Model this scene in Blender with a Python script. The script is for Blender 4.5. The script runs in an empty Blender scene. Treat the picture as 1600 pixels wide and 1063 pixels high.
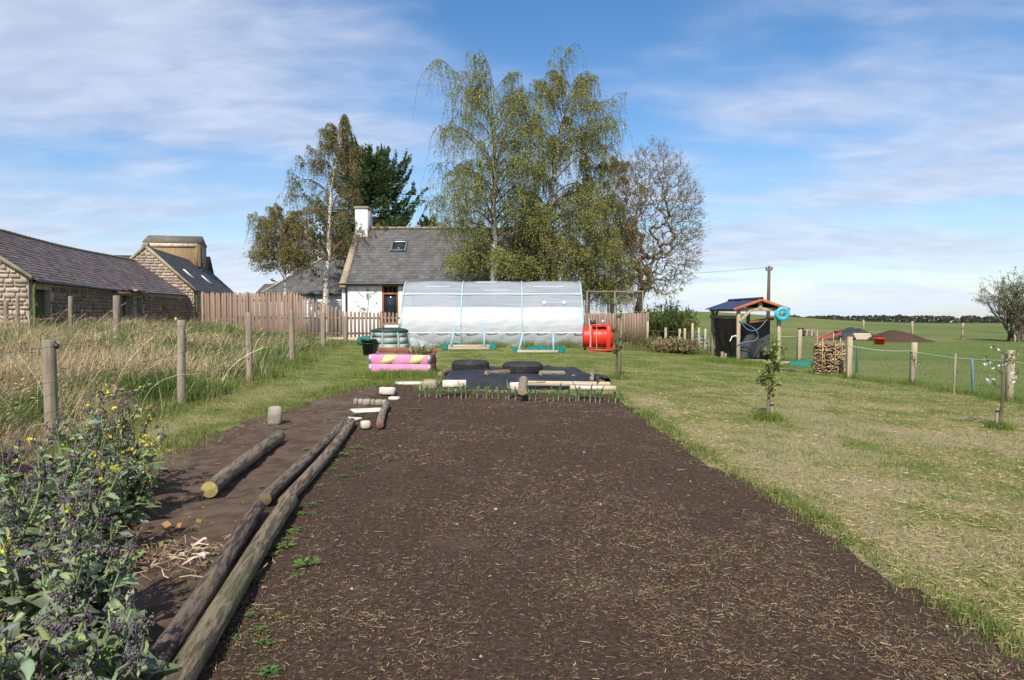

--

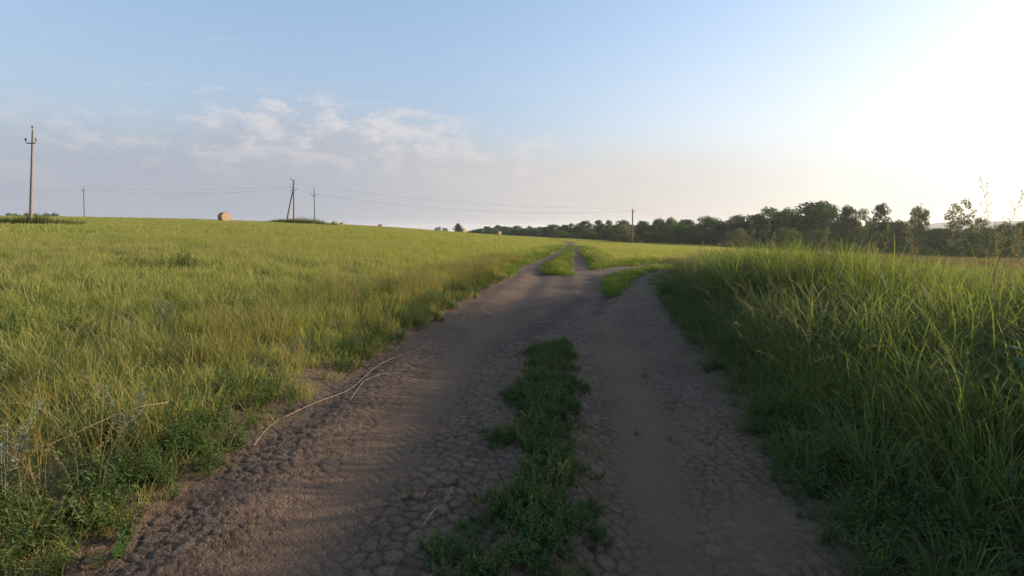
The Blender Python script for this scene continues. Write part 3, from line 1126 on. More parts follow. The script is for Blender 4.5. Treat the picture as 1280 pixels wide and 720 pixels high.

---

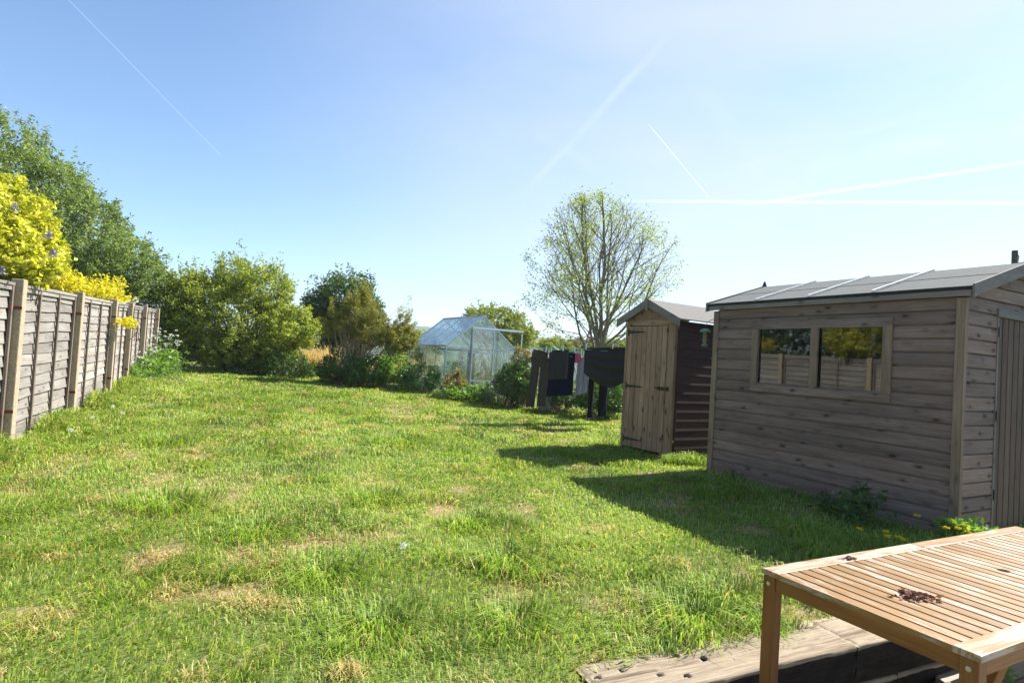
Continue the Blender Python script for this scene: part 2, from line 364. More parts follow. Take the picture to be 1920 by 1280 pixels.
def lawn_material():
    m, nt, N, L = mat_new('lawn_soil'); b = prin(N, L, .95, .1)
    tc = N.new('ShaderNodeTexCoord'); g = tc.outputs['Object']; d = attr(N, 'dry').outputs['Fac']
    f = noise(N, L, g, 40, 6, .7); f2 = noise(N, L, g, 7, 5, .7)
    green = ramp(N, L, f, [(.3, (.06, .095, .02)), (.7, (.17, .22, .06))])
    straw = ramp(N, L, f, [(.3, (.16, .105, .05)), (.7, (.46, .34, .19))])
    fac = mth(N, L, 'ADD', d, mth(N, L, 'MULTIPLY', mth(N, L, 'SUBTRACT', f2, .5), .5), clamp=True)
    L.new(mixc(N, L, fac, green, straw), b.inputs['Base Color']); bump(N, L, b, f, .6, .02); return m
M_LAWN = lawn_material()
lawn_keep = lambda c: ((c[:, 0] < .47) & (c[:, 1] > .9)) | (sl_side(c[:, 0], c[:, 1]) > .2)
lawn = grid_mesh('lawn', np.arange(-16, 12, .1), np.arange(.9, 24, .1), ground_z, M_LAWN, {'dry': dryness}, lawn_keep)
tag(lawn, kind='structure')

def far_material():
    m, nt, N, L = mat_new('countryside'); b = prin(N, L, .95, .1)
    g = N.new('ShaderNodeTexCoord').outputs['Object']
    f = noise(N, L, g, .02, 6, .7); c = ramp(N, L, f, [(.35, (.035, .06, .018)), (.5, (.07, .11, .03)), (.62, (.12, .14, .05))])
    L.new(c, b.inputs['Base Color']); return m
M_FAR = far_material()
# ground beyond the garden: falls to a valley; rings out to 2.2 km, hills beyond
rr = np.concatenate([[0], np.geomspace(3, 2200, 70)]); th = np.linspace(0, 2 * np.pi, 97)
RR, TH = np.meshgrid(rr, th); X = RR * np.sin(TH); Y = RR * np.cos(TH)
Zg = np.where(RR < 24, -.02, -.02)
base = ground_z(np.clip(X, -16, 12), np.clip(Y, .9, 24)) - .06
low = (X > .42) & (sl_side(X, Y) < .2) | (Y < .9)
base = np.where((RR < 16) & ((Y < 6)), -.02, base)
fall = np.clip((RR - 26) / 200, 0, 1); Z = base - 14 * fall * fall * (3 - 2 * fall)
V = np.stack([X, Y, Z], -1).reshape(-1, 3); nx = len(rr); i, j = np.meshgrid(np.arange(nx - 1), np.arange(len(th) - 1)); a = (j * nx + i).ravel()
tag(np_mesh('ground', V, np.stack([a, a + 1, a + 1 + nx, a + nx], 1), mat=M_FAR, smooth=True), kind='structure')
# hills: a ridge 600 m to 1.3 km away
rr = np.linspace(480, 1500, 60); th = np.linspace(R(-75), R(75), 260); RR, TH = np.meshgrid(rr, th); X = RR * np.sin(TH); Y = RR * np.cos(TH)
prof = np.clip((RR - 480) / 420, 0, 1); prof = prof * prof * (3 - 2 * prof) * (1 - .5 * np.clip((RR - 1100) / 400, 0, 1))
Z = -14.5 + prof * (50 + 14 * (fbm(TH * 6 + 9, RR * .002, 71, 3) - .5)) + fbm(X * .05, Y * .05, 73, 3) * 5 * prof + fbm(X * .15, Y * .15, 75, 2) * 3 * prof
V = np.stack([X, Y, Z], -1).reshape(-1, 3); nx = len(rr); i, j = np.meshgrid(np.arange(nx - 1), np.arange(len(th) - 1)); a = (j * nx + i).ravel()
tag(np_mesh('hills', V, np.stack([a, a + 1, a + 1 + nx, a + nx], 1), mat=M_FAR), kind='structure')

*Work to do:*
Using the data above, extract exactly the lines from the one that holds "Continue the Blender" to the one that holds "tag(lawn, kind='structure')", both ends included, and no others.

*In response:*
Continue the Blender Python script for this scene: part 2, from line 364. More parts follow. Take the picture to be 1920 by 1280 pixels.
def lawn_material():
    m, nt, N, L = mat_new('lawn_soil'); b = prin(N, L, .95, .1)
    tc = N.new('ShaderNodeTexCoord'); g = tc.outputs['Object']; d = attr(N, 'dry').outputs['Fac']
    f = noise(N, L, g, 40, 6, .7); f2 = noise(N, L, g, 7, 5, .7)
    green = ramp(N, L, f, [(.3, (.06, .095, .02)), (.7, (.17, .22, .06))])
    straw = ramp(N, L, f, [(.3, (.16, .105, .05)), (.7, (.46, .34, .19))])
    fac = mth(N, L, 'ADD', d, mth(N, L, 'MULTIPLY', mth(N, L, 'SUBTRACT', f2, .5), .5), clamp=True)
    L.new(mixc(N, L, fac, green, straw), b.inputs['Base Color']); bump(N, L, b, f, .6, .02); return m
M_LAWN = lawn_material()
lawn_keep = lambda c: ((c[:, 0] < .47) & (c[:, 1] > .9)) | (sl_side(c[:, 0], c[:, 1]) > .2)
lawn = grid_mesh('lawn', np.arange(-16, 12, .1), np.arange(.9, 24, .1), ground_z, M_LAWN, {'dry': dryness}, lawn_keep)
tag(lawn, kind='structure')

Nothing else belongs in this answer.